[FOM] Leibniz's Law (Was: Goedel numbers, use, and mention)

Richard Heck heck at fas.harvard.edu
Thu Jun 5 23:51:41 EDT 2003


On Thu, 2003-06-05 at 14:30, Dean Buckner wrote:
> The point is,
> 
> (A) It is improbable that Bacon wrote Macbeth
> (B) It is probable that Shakespeare wrote Macbeth
> 
> does not imply
> 
> (C) Shakespeare <> Bacon
> 
> whereas by Leibniz it should.  

No, Leibniz's Law does NOT imply that it should, not unless you assume
that "It is probable that" is an extensional (transparent) context. The
example you mention gives us reason to suppose, however, that it is not,
at least in this use.

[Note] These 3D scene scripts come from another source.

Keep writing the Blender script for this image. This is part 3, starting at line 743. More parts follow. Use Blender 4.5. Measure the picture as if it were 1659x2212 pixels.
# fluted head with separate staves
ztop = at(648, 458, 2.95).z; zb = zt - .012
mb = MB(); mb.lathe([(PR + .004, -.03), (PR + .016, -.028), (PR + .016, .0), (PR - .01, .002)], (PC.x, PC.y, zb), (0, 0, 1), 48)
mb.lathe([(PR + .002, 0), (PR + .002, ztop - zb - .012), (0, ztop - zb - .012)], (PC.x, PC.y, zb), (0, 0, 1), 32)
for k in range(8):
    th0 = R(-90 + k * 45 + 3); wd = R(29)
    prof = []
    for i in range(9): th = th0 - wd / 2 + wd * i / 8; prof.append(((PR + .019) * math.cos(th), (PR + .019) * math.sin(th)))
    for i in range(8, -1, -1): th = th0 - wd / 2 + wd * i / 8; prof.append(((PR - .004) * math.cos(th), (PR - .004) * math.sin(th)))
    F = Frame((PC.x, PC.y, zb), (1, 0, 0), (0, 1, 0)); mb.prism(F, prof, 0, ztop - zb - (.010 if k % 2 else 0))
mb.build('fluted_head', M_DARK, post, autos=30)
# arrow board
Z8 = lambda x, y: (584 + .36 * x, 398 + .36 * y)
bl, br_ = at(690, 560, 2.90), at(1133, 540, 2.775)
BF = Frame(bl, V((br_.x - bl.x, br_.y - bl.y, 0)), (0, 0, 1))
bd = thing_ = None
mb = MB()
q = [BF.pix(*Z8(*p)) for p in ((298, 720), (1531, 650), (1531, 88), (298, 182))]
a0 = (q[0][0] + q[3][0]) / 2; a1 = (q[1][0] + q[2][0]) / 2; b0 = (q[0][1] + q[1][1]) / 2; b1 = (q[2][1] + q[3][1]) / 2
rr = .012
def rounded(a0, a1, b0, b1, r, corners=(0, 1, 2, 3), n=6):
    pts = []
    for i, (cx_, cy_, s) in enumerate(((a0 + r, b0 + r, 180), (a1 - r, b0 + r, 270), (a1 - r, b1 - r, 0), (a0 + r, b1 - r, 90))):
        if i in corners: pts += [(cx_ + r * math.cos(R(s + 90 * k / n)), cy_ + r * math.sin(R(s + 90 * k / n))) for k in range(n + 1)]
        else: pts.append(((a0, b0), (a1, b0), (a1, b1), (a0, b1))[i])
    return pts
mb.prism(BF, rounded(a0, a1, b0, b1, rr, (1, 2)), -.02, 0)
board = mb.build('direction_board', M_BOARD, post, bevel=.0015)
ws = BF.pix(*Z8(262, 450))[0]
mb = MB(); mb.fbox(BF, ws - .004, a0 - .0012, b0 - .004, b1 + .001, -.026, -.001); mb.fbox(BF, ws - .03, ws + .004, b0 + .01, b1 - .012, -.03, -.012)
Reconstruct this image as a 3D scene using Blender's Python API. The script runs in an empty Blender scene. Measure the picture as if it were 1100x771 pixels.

That's because, in this use, "probable" expresses
an epistemic (sometimes called "subjective") conception of probability.
If you're operating with an "objective" conception, then Leibniz's Law
will apply as usual.

It's worth being careful here about how one formulates Leibniz's Law.
(The following is essentially stolen from a paper of Dick Cartwright's.)
Leibniz's Law is not schematic. It does not say that, for every
sentential context ...x..., if "...a..." is true and "a=b" is true, then
"...b..." is also true. Rather, at least as Leibniz himself formulated
it, and as Frege and Russell did, too, more or less, Leibniz's Law says
that, for every property of objects P, if a has P and a=b, then b has P.
The schematic version would then follow if we knew that every sentential
context ...x... defined a property of objects. But familiar examples
give us reason to doubt that every context does define such a property.